Sulla montagna

Sul piano spirituale, tutte le preghiere vengono esaudite.
Chi meno riceve, meno ha chiesto.
(Simone Weil)

La montagna è il luogo dello spirito. Dio l’ha incaricata di aver cura della vita. Custodisce nei ghiacciai la base per ogni forma di vita: l’acqua. La conserva tra le vette, in un luogo che sembra inarrivabile, lontano dai malintenzionati. La protegge grazie a pareti inaccessibili, per scoraggiare ogni desiderio di furto. Non è egoista la montagna, concede dei rigagnoli che si fanno sempre più consistenti a mano a mano che arrivano a valle per dissetare la terra, le piante, gli animali, gli esseri umani. La montagna è silenzio. Non è amica e non è nemica, semplicemente è. Non invita e non allontana, esige solo rispetto. Non perché sia fiera, altera, ma perché nei fitti reticoli atomici della roccia contiene tutte le risposte del mondo. Scalfendola non troviamo alcuna risposta, perché non c’è scrittura, e non udiamo parola, perché il suono è solo quello della piccozza. Eppure quella piccola cosa che è l’uomo se vuole una risposta spesso la vuole cercare lassù.
Scalare una montagna è un po’ rinascere: l’imbracatura, le corde, i moschettoni, sono il cordone ombelicale che lega alla madre; il percorso è quel lungo faticoso, minaccioso avanzare che abbiamo intrapreso quando ci siamo sentiti pronti per venire al mondo.
Niente è misterioso e ardito quanto venire al mondo, è un percorso che oscilla tra la vita e la morte, eppure si procede, si avanza perché bisogna arrivare oltre il tunnel e aprirsi alla vita, per conoscere, per amare, per godere.
La montagna lo sa che l’uomo cerca risposte, sa però che può desiderare di salire per competizione, per interesse, per guadagno, non glielo nega, ma non lo avvisa che affrontare il cammino con cuore corrotto dall’ambizione può farlo precipitare in un burrone, perché sa che quel cuore guastato conosce questo pericolo. Sa pure che lo stesso pericolo esiste per il cuore puro. Non fa differenze. La differenza la fa chi si accinge a salire.

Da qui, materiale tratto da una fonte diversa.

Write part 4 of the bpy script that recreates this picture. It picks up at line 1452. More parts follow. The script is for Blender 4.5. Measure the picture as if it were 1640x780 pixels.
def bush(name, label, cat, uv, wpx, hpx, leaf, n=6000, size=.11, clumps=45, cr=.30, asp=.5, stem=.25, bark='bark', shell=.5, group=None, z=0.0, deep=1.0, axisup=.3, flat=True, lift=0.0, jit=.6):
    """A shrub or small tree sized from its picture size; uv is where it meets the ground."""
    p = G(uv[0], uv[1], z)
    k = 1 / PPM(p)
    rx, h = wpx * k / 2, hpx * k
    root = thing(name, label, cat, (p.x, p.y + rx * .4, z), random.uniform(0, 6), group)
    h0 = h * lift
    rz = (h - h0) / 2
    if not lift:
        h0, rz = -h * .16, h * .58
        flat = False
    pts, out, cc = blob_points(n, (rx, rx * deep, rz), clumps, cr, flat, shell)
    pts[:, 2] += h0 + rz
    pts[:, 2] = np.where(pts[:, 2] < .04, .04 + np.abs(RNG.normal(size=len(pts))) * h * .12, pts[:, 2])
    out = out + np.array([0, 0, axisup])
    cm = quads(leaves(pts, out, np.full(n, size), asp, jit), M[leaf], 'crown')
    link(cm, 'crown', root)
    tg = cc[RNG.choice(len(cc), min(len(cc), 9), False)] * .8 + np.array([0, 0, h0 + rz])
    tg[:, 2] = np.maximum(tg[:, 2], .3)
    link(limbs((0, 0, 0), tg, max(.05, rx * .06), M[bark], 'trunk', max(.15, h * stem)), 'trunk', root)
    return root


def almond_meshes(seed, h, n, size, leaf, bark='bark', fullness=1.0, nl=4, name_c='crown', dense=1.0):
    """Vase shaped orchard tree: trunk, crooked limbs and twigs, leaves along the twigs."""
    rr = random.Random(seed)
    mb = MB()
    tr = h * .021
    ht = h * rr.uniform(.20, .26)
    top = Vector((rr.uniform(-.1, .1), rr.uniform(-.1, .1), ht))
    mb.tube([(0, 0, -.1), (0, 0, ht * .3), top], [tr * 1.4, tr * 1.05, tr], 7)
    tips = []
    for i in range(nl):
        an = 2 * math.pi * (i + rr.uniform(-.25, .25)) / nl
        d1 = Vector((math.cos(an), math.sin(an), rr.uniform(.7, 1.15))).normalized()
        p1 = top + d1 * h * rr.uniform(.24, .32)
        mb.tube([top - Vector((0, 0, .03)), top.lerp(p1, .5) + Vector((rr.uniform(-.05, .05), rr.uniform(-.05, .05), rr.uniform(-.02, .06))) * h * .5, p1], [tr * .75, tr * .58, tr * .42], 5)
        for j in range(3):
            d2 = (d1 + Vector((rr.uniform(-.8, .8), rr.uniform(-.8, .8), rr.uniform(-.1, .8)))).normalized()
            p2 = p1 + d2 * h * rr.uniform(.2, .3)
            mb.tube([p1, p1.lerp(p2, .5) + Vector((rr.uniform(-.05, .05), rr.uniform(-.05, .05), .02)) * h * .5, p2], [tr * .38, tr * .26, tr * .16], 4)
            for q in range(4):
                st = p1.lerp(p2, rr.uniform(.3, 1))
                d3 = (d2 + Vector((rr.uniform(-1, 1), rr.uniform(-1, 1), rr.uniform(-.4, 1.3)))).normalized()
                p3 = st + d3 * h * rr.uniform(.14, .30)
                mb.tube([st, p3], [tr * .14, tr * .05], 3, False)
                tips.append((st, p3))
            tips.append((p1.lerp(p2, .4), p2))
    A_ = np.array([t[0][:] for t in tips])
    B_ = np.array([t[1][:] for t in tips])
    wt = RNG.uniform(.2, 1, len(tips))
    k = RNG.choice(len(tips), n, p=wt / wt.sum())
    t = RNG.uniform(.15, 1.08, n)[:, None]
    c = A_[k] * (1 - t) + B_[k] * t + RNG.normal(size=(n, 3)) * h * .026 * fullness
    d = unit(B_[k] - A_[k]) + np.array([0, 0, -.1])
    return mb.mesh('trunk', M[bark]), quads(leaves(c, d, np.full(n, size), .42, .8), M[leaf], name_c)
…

Salire con calma, aggrappandosi alle sporgenze più sicure di pareti impervie resta, a uno come me che non vi si arrampicherà mai, una pazzia.
Chi scala si muove sul sottile sentiero della pazzia, da una parte ha il conosciuto dall’altra l’ignoto, nel mezzo c’è il suo corpo, il suo sentire. Proprio come la nascita: l’inizio della nostra esistenza è un miscuglio di gioia e dolore, agisce lungo il confine tra la vita e la morte, è un tempo talmente pericoloso che solo l’irragionevole desiderio di una donna di diventare madre può decidere di affrontare.

A breve intraprenderai la tua impresa, ti auguro di trovare le tue risposte, non si troveranno solo in vetta, ne troverai durante il percorso, quindi non sarà un fallimento se non arriverai fin lassù, sarà solo un incontro rimandato.
Buona rinascita.

Articolo per Andrea, figura di spicco della palestra Atenas, che mi ha chiesto uno scritto  per quando tornerà dalla scalata che si sta preparando a fare. Glielo ho presentato sul prima, perché quando tornerà sarà lui, e non io, a dover raccontare.